PROBLEM REQUIREMENTS - Would you copy out the whole listing exactly as given?

— begin DATA SEGMENT —

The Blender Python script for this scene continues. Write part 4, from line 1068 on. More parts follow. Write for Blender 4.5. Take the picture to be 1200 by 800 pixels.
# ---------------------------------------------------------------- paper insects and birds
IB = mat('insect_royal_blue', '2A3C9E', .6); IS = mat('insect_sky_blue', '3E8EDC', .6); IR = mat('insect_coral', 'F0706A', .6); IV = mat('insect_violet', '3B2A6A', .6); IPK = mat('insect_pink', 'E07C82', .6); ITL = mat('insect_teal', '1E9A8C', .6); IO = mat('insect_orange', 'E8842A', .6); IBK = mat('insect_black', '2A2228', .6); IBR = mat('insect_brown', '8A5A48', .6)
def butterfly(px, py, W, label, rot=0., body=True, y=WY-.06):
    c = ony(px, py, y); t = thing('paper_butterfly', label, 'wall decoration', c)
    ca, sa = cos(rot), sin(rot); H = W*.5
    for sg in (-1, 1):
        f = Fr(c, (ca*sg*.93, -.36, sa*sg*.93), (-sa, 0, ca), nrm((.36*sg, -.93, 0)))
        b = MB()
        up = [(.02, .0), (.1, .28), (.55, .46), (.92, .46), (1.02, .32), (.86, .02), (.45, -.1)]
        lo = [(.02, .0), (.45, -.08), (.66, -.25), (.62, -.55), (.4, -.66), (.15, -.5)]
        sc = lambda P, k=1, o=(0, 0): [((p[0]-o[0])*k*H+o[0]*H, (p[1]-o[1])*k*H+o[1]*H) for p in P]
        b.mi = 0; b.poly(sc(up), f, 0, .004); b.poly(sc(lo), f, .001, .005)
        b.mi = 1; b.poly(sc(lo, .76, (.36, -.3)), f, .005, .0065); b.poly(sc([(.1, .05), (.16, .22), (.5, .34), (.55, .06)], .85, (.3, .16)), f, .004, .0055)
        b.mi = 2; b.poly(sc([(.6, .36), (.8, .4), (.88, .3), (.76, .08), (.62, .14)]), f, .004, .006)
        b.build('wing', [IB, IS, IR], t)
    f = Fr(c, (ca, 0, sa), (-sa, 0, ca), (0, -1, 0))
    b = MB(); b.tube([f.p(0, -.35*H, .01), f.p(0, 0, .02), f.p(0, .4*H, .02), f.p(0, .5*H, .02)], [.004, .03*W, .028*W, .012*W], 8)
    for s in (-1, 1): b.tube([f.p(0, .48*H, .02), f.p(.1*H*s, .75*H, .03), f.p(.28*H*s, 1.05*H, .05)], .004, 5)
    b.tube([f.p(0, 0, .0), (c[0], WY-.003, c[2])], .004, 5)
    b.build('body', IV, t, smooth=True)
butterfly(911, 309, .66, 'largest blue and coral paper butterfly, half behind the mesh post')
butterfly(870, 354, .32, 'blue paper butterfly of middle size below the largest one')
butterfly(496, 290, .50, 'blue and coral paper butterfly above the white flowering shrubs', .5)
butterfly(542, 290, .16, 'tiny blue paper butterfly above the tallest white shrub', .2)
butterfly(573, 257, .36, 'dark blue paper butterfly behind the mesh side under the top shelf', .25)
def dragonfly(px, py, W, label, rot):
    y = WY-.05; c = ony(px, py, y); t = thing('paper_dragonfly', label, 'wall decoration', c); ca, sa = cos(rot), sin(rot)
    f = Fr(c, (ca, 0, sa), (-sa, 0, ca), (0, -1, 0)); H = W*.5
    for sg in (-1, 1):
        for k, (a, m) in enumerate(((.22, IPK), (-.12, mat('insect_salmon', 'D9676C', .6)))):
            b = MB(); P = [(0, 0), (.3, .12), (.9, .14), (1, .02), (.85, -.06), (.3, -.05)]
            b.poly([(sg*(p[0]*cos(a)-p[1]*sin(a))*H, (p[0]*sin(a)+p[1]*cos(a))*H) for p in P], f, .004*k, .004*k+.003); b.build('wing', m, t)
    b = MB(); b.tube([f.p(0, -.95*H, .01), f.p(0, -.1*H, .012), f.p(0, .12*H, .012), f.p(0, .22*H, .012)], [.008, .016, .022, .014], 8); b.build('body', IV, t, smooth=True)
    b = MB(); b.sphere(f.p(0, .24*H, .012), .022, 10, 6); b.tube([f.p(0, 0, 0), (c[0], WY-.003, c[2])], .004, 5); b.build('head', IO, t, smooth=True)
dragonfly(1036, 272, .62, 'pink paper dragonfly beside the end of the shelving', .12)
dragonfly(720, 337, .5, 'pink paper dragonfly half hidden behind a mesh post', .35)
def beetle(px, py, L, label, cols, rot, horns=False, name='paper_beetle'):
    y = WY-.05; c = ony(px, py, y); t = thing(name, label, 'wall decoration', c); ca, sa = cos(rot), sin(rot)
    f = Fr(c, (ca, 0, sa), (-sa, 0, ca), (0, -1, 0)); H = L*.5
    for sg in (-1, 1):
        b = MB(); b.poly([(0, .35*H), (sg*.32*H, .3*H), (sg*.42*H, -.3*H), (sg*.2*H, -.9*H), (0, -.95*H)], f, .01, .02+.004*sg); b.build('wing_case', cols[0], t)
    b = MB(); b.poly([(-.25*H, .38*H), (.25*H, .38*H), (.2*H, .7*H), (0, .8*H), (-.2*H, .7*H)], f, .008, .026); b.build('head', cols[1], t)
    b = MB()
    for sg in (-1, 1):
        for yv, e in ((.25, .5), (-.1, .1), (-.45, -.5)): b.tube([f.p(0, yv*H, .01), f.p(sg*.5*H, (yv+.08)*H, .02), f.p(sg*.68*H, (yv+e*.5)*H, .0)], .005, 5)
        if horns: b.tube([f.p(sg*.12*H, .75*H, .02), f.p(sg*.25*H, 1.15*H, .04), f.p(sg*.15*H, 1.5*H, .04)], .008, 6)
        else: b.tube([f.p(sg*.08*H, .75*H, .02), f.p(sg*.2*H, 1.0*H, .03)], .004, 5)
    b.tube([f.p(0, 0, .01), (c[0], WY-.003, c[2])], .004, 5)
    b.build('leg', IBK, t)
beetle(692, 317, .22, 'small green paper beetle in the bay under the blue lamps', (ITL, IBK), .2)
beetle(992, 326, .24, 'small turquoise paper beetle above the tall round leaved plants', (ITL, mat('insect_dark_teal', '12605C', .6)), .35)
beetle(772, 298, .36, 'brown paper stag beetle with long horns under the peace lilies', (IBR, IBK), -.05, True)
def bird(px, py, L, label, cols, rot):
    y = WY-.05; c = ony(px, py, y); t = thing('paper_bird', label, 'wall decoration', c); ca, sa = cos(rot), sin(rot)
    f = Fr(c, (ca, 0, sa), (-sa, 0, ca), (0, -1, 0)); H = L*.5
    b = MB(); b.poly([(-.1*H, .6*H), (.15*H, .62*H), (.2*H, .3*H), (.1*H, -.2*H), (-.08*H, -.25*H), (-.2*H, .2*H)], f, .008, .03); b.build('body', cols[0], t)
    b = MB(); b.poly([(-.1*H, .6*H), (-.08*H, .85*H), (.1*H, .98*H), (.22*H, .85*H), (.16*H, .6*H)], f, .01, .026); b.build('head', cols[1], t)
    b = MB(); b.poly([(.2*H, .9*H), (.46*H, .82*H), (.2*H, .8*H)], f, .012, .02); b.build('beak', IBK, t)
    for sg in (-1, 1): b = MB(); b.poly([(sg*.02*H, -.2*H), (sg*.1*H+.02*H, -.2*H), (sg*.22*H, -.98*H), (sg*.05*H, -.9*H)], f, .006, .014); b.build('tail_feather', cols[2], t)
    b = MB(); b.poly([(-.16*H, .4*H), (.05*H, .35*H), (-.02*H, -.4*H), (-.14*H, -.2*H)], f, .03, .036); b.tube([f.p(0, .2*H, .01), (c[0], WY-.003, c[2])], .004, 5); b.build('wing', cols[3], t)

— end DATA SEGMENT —

SOLUTION -
The Blender Python script for this scene continues. Write part 4, from line 1068 on. More parts follow. Write for Blender 4.5. Take the picture to be 1200 by 800 pixels.
# ---------------------------------------------------------------- paper insects and birds
IB = mat('insect_royal_blue', '2A3C9E', .6); IS = mat('insect_sky_blue', '3E8EDC', .6); IR = mat('insect_coral', 'F0706A', .6); IV = mat('insect_violet', '3B2A6A', .6); IPK = mat('insect_pink', 'E07C82', .6); ITL = mat('insect_teal', '1E9A8C', .6); IO = mat('insect_orange', 'E8842A', .6); IBK = mat('insect_black', '2A2228', .6); IBR = mat('insect_brown', '8A5A48', .6)
def butterfly(px, py, W, label, rot=0., body=True, y=WY-.06):
    c = ony(px, py, y); t = thing('paper_butterfly', label, 'wall decoration', c)
    ca, sa = cos(rot), sin(rot); H = W*.5
    for sg in (-1, 1):
        f = Fr(c, (ca*sg*.93, -.36, sa*sg*.93), (-sa, 0, ca), nrm((.36*sg, -.93, 0)))
        b = MB()
        up = [(.02, .0), (.1, .28), (.55, .46), (.92, .46), (1.02, .32), (.86, .02), (.45, -.1)]
        lo = [(.02, .0), (.45, -.08), (.66, -.25), (.62, -.55), (.4, -.66), (.15, -.5)]
        sc = lambda P, k=1, o=(0, 0): [((p[0]-o[0])*k*H+o[0]*H, (p[1]-o[1])*k*H+o[1]*H) for p in P]
        b.mi = 0; b.poly(sc(up), f, 0, .004); b.poly(sc(lo), f, .001, .005)
        b.mi = 1; b.poly(sc(lo, .76, (.36, -.3)), f, .005, .0065); b.poly(sc([(.1, .05), (.16, .22), (.5, .34), (.55, .06)], .85, (.3, .16)), f, .004, .0055)
        b.mi = 2; b.poly(sc([(.6, .36), (.8, .4), (.88, .3), (.76, .08), (.62, .14)]), f, .004, .006)
        b.build('wing', [IB, IS, IR], t)
    f = Fr(c, (ca, 0, sa), (-sa, 0, ca), (0, -1, 0))
    b = MB(); b.tube([f.p(0, -.35*H, .01), f.p(0, 0, .02), f.p(0, .4*H, .02), f.p(0, .5*H, .02)], [.004, .03*W, .028*W, .012*W], 8)
    for s in (-1, 1): b.tube([f.p(0, .48*H, .02), f.p(.1*H*s, .75*H, .03), f.p(.28*H*s, 1.05*H, .05)], .004, 5)
    b.tube([f.p(0, 0, .0), (c[0], WY-.003, c[2])], .004, 5)
    b.build('body', IV, t, smooth=True)
butterfly(911, 309, .66, 'largest blue and coral paper butterfly, half behind the mesh post')
butterfly(870, 354, .32, 'blue paper butterfly of middle size below the largest one')
butterfly(496, 290, .50, 'blue and coral paper butterfly above the white flowering shrubs', .5)
butterfly(542, 290, .16, 'tiny blue paper butterfly above the tallest white shrub', .2)
butterfly(573, 257, .36, 'dark blue paper butterfly behind the mesh side under the top shelf', .25)
def dragonfly(px, py, W, label, rot):
    y = WY-.05; c = ony(px, py, y); t = thing('paper_dragonfly', label, 'wall decoration', c); ca, sa = cos(rot), sin(rot)
    f = Fr(c, (ca, 0, sa), (-sa, 0, ca), (0, -1, 0)); H = W*.5
    for sg in (-1, 1):
        for k, (a, m) in enumerate(((.22, IPK), (-.12, mat('insect_salmon', 'D9676C', .6)))):
            b = MB(); P = [(0, 0), (.3, .12), (.9, .14), (1, .02), (.85, -.06), (.3, -.05)]
            b.poly([(sg*(p[0]*cos(a)-p[1]*sin(a))*H, (p[0]*sin(a)+p[1]*cos(a))*H) for p in P], f, .004*k, .004*k+.003); b.build('wing', m, t)
    b = MB(); b.tube([f.p(0, -.95*H, .01), f.p(0, -.1*H, .012), f.p(0, .12*H, .012), f.p(0, .22*H, .012)], [.008, .016, .022, .014], 8); b.build('body', IV, t, smooth=True)
    b = MB(); b.sphere(f.p(0, .24*H, .012), .022, 10, 6); b.tube([f.p(0, 0, 0), (c[0], WY-.003, c[2])], .004, 5); b.build('head', IO, t, smooth=True)
dragonfly(1036, 272, .62, 'pink paper dragonfly beside the end of the shelving', .12)
dragonfly(720, 337, .5, 'pink paper dragonfly half hidden behind a mesh post', .35)
def beetle(px, py, L, label, cols, rot, horns=False, name='paper_beetle'):
    y = WY-.05; c = ony(px, py, y); t = thing(name, label, 'wall decoration', c); ca, sa = cos(rot), sin(rot)
    f = Fr(c, (ca, 0, sa), (-sa, 0, ca), (0, -1, 0)); H = L*.5
    for sg in (-1, 1):
        b = MB(); b.poly([(0, .35*H), (sg*.32*H, .3*H), (sg*.42*H, -.3*H), (sg*.2*H, -.9*H), (0, -.95*H)], f, .01, .02+.004*sg); b.build('wing_case', cols[0], t)
    b = MB(); b.poly([(-.25*H, .38*H), (.25*H, .38*H), (.2*H, .7*H), (0, .8*H), (-.2*H, .7*H)], f, .008, .026); b.build('head', cols[1], t)
    b = MB()
    for sg in (-1, 1):
        for yv, e in ((.25, .5), (-.1, .1), (-.45, -.5)): b.tube([f.p(0, yv*H, .01), f.p(sg*.5*H, (yv+.08)*H, .02), f.p(sg*.68*H, (yv+e*.5)*H, .0)], .005, 5)
        if horns: b.tube([f.p(sg*.12*H, .75*H, .02), f.p(sg*.25*H, 1.15*H, .04), f.p(sg*.15*H, 1.5*H, .04)], .008, 6)
        else: b.tube([f.p(sg*.08*H, .75*H, .02), f.p(sg*.2*H, 1.0*H, .03)], .004, 5)
    b.tube([f.p(0, 0, .01), (c[0], WY-.003, c[2])], .004, 5)
    b.build('leg', IBK, t)
beetle(692, 317, .22, 'small green paper beetle in the bay under the blue lamps', (ITL, IBK), .2)
beetle(992, 326, .24, 'small turquoise paper beetle above the tall round leaved plants', (ITL, mat('insect_dark_teal', '12605C', .6)), .35)
beetle(772, 298, .36, 'brown paper stag beetle with long horns under the peace lilies', (IBR, IBK), -.05, True)
def bird(px, py, L, label, cols, rot):
    y = WY-.05; c = ony(px, py, y); t = thing('paper_bird', label, 'wall decoration', c); ca, sa = cos(rot), sin(rot)
    f = Fr(c, (ca, 0, sa), (-sa, 0, ca), (0, -1, 0)); H = L*.5
    b = MB(); b.poly([(-.1*H, .6*H), (.15*H, .62*H), (.2*H, .3*H), (.1*H, -.2*H), (-.08*H, -.25*H), (-.2*H, .2*H)], f, .008, .03); b.build('body', cols[0], t)
    b = MB(); b.poly([(-.1*H, .6*H), (-.08*H, .85*H), (.1*H, .98*H), (.22*H, .85*H), (.16*H, .6*H)], f, .01, .026); b.build('head', cols[1], t)
    b = MB(); b.poly([(.2*H, .9*H), (.46*H, .82*H), (.2*H, .8*H)], f, .012, .02); b.build('beak', IBK, t)
    for sg in (-1, 1): b = MB(); b.poly([(sg*.02*H, -.2*H), (sg*.1*H+.02*H, -.2*H), (sg*.22*H, -.98*H), (sg*.05*H, -.9*H)], f, .006, .014); b.build('tail_feather', cols[2], t)
    b = MB(); b.poly([(-.16*H, .4*H), (.05*H, .35*H), (-.02*H, -.4*H), (-.14*H, -.2*H)], f, .03, .036); b.tube([f.p(0, .2*H, .01), (c[0], WY-.003, c[2])], .004, 5); b.build('wing', cols[3], t)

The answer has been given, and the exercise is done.